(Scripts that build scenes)
============

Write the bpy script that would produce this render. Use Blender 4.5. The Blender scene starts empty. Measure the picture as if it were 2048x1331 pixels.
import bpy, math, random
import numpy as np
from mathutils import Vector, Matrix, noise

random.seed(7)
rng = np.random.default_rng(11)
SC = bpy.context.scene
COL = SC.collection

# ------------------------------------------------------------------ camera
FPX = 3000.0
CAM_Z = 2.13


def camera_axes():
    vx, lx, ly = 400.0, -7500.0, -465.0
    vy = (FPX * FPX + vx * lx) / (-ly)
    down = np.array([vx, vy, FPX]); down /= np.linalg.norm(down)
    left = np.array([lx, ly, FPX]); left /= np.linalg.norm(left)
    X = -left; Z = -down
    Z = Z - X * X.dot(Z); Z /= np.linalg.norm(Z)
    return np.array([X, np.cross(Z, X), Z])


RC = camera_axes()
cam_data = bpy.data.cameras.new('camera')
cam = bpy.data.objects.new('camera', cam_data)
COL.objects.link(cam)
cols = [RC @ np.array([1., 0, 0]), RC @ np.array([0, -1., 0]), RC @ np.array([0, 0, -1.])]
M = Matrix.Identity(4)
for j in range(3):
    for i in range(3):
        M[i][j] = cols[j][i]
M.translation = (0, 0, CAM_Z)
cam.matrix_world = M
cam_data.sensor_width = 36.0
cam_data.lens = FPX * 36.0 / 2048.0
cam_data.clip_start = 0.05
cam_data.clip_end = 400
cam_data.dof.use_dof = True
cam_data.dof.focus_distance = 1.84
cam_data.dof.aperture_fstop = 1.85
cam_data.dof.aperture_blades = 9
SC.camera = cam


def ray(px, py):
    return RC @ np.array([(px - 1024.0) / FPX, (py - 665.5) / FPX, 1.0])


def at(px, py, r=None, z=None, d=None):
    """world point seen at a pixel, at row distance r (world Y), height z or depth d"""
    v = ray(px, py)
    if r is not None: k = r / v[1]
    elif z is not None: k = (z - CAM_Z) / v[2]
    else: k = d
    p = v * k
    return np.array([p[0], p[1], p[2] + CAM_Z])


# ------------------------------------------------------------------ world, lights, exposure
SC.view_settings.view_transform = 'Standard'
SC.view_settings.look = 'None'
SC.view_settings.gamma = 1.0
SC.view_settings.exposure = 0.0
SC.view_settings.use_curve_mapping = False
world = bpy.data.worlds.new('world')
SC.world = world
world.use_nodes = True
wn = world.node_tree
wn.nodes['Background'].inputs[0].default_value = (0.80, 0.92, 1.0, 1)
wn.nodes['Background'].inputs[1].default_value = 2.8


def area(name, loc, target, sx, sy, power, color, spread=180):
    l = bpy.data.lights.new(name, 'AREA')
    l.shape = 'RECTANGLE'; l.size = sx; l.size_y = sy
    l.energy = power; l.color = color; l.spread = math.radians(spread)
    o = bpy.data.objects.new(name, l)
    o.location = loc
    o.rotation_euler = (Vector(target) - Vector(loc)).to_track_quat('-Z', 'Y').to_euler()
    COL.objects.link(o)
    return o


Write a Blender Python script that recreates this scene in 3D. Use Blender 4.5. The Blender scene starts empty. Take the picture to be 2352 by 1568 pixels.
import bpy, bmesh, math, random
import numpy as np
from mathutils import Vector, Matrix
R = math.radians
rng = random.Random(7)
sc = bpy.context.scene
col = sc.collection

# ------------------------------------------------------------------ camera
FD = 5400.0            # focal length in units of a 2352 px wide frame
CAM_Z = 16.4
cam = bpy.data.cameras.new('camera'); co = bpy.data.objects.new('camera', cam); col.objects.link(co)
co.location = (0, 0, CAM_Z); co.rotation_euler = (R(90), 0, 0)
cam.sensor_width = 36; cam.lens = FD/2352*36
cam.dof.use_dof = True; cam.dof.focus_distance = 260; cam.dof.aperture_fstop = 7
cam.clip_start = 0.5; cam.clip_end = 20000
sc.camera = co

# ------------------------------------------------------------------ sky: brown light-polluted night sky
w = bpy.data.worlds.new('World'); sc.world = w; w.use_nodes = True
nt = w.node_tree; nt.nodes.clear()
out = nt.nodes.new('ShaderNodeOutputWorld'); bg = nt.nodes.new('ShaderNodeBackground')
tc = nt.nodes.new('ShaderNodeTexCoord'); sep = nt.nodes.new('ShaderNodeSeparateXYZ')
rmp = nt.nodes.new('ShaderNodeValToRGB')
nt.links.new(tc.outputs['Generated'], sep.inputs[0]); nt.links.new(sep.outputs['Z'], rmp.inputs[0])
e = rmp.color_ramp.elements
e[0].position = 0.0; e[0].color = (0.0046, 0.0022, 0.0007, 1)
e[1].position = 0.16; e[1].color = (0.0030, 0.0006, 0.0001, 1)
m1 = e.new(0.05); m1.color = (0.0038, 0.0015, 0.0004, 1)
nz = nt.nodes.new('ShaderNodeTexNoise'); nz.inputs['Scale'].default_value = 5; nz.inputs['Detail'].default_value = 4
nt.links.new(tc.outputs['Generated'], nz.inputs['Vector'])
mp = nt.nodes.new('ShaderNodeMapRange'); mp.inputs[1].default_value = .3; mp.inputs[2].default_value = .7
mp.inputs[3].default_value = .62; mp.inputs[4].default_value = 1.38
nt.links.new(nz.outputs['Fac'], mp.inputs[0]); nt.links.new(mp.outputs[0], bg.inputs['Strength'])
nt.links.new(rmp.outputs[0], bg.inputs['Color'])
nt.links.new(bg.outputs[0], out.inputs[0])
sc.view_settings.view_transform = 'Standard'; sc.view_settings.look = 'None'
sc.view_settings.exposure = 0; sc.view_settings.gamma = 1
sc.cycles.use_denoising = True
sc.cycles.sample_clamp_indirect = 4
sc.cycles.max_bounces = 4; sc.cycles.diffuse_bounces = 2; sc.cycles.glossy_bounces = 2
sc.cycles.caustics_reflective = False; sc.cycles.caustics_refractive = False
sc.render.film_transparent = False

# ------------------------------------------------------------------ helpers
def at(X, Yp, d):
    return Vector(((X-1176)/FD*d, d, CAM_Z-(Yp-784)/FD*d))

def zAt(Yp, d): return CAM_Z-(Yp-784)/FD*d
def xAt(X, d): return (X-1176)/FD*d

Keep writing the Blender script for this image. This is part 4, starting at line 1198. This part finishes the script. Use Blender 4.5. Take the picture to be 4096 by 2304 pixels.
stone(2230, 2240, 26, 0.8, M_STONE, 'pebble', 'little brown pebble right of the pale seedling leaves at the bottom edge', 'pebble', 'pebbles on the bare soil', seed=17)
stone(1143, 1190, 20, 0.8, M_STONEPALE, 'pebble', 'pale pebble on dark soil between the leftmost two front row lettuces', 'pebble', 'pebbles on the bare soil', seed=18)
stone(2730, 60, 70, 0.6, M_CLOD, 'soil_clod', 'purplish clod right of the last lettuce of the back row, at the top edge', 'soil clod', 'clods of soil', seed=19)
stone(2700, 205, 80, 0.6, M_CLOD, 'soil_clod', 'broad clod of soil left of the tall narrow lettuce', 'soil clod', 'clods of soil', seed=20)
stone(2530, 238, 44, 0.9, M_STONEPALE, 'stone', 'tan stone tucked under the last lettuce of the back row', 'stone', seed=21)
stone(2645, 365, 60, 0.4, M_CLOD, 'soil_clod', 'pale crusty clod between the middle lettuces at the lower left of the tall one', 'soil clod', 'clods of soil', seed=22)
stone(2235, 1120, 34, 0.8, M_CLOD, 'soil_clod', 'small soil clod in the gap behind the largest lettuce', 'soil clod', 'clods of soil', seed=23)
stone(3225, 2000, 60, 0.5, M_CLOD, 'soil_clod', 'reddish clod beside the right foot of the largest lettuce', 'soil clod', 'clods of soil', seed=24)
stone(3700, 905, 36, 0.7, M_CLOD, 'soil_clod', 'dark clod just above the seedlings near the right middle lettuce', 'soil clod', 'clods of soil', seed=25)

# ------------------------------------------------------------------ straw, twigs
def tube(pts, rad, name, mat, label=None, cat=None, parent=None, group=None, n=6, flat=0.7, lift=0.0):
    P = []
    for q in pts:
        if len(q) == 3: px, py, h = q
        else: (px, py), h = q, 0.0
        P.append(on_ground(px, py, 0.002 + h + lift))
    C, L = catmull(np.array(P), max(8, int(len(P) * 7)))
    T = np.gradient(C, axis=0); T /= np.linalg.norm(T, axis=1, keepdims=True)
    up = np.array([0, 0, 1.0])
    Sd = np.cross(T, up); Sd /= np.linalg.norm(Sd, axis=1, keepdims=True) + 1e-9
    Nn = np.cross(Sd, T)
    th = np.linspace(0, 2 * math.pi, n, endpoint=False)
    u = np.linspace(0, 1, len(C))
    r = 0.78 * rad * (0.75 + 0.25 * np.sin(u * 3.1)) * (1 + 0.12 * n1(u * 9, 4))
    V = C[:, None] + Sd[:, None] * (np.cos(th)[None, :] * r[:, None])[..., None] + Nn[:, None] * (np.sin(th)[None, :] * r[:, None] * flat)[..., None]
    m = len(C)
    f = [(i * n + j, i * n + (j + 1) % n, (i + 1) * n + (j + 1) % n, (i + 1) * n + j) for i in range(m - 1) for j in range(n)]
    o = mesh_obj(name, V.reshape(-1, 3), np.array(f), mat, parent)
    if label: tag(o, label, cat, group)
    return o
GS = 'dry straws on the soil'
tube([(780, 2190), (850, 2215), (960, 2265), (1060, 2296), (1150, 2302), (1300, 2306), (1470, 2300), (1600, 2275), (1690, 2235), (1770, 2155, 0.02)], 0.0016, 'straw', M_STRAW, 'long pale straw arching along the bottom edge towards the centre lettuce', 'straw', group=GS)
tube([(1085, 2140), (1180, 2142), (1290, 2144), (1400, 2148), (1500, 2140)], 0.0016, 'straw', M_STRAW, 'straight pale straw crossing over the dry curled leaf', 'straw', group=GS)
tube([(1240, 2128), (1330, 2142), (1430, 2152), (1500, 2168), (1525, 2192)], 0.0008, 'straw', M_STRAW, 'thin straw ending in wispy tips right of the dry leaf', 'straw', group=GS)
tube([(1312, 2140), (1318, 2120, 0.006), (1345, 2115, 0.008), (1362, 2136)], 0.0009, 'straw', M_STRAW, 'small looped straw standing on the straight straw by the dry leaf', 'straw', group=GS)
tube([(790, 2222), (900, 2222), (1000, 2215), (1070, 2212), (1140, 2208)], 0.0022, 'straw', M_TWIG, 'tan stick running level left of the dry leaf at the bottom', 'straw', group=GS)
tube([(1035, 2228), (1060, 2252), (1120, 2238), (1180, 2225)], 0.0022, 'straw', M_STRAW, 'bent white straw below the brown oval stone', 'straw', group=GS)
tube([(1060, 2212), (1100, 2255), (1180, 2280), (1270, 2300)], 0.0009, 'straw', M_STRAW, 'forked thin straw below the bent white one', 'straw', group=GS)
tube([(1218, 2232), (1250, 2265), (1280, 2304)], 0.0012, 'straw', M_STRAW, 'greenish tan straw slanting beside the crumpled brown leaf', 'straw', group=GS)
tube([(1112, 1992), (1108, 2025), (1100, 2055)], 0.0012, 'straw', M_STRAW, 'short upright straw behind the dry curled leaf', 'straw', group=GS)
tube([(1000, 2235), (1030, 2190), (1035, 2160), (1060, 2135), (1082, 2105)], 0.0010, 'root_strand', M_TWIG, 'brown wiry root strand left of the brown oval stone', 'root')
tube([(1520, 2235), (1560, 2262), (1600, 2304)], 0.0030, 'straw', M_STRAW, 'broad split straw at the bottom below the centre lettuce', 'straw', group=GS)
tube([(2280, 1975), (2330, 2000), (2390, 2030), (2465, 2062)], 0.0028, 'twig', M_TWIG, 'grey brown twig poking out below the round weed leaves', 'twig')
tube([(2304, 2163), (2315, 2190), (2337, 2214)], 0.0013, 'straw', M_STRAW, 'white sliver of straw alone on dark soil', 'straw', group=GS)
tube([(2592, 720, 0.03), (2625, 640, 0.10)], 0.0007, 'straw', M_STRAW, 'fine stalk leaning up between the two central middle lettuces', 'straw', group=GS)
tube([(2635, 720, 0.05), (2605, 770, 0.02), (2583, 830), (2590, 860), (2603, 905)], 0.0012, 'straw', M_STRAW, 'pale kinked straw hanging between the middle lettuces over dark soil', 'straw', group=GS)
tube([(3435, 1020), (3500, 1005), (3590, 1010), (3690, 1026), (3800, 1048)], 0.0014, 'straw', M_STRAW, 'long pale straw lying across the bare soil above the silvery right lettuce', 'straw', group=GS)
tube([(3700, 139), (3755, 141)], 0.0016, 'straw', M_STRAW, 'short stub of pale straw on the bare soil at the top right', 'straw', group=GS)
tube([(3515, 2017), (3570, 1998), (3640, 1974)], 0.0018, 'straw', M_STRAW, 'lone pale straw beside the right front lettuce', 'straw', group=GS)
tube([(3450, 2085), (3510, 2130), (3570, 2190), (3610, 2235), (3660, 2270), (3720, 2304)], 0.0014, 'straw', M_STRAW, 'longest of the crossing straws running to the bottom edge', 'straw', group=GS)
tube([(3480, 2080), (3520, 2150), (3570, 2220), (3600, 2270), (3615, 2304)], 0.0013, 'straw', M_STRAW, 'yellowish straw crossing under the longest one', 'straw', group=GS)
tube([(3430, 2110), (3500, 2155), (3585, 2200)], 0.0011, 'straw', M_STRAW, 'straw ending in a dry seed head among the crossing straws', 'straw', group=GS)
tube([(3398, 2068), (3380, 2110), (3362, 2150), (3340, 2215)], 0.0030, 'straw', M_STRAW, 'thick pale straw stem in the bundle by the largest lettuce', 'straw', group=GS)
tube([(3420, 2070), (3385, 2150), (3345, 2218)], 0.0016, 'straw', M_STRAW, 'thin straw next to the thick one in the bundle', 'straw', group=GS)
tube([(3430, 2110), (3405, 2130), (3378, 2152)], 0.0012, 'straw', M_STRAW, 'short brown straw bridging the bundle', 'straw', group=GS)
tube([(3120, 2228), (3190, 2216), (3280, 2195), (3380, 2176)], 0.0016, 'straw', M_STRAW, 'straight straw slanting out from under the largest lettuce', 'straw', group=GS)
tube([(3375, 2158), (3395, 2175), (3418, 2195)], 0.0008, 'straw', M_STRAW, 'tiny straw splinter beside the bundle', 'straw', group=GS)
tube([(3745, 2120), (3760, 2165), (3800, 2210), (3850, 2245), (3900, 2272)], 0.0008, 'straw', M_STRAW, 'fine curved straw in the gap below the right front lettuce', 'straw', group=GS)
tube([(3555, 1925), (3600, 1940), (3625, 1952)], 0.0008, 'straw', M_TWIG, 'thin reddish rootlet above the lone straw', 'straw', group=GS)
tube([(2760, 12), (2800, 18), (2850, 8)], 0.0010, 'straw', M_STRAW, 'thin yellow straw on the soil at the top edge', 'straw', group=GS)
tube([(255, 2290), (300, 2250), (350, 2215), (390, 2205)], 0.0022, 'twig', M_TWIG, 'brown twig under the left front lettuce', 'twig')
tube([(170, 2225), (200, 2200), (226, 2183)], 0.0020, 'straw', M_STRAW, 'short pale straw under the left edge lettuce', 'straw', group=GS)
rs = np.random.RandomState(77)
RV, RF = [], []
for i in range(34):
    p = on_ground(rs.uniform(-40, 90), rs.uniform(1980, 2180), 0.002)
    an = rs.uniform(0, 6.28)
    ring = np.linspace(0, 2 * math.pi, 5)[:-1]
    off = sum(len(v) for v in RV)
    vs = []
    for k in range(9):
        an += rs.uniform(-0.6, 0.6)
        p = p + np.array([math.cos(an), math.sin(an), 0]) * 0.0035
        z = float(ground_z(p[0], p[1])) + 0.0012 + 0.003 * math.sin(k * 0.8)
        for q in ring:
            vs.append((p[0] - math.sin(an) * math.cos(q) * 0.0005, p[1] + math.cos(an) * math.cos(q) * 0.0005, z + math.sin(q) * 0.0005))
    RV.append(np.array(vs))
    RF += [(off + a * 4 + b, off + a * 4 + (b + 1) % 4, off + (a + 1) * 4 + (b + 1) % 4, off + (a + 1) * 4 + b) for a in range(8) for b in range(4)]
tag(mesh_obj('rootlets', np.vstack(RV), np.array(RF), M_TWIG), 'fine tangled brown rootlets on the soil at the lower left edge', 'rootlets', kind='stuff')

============

**WHAT IS EXPECTED**
Reproduce only the lines from the top of the material through the one bearing "return RC @", each exactly as it stands.

**OUTPUT BELOW**
Write the bpy script that would produce this render. Use Blender 4.5. The Blender scene starts empty. Measure the picture as if it were 2048x1331 pixels.
import bpy, math, random
import numpy as np
from mathutils import Vector, Matrix, noise

random.seed(7)
rng = np.random.default_rng(11)
SC = bpy.context.scene
COL = SC.collection

# ------------------------------------------------------------------ camera
FPX = 3000.0
CAM_Z = 2.13


def camera_axes():
    vx, lx, ly = 400.0, -7500.0, -465.0
    vy = (FPX * FPX + vx * lx) / (-ly)
    down = np.array([vx, vy, FPX]); down /= np.linalg.norm(down)
    left = np.array([lx, ly, FPX]); left /= np.linalg.norm(left)
    X = -left; Z = -down
    Z = Z - X * X.dot(Z); Z /= np.linalg.norm(Z)
    return np.array([X, np.cross(Z, X), Z])


RC = camera_axes()
cam_data = bpy.data.cameras.new('camera')
cam = bpy.data.objects.new('camera', cam_data)
COL.objects.link(cam)
cols = [RC @ np.array([1., 0, 0]), RC @ np.array([0, -1., 0]), RC @ np.array([0, 0, -1.])]
M = Matrix.Identity(4)
for j in range(3):
    for i in range(3):
        M[i][j] = cols[j][i]
M.translation = (0, 0, CAM_Z)
cam.matrix_world = M
cam_data.sensor_width = 36.0
cam_data.lens = FPX * 36.0 / 2048.0
cam_data.clip_start = 0.05
cam_data.clip_end = 400
cam_data.dof.use_dof = True
cam_data.dof.focus_distance = 1.84
cam_data.dof.aperture_fstop = 1.85
cam_data.dof.aperture_blades = 9
SC.camera = cam


def ray(px, py):
    return RC @ np.array([(px - 1024.0) / FPX, (py - 665.5) / FPX, 1.0])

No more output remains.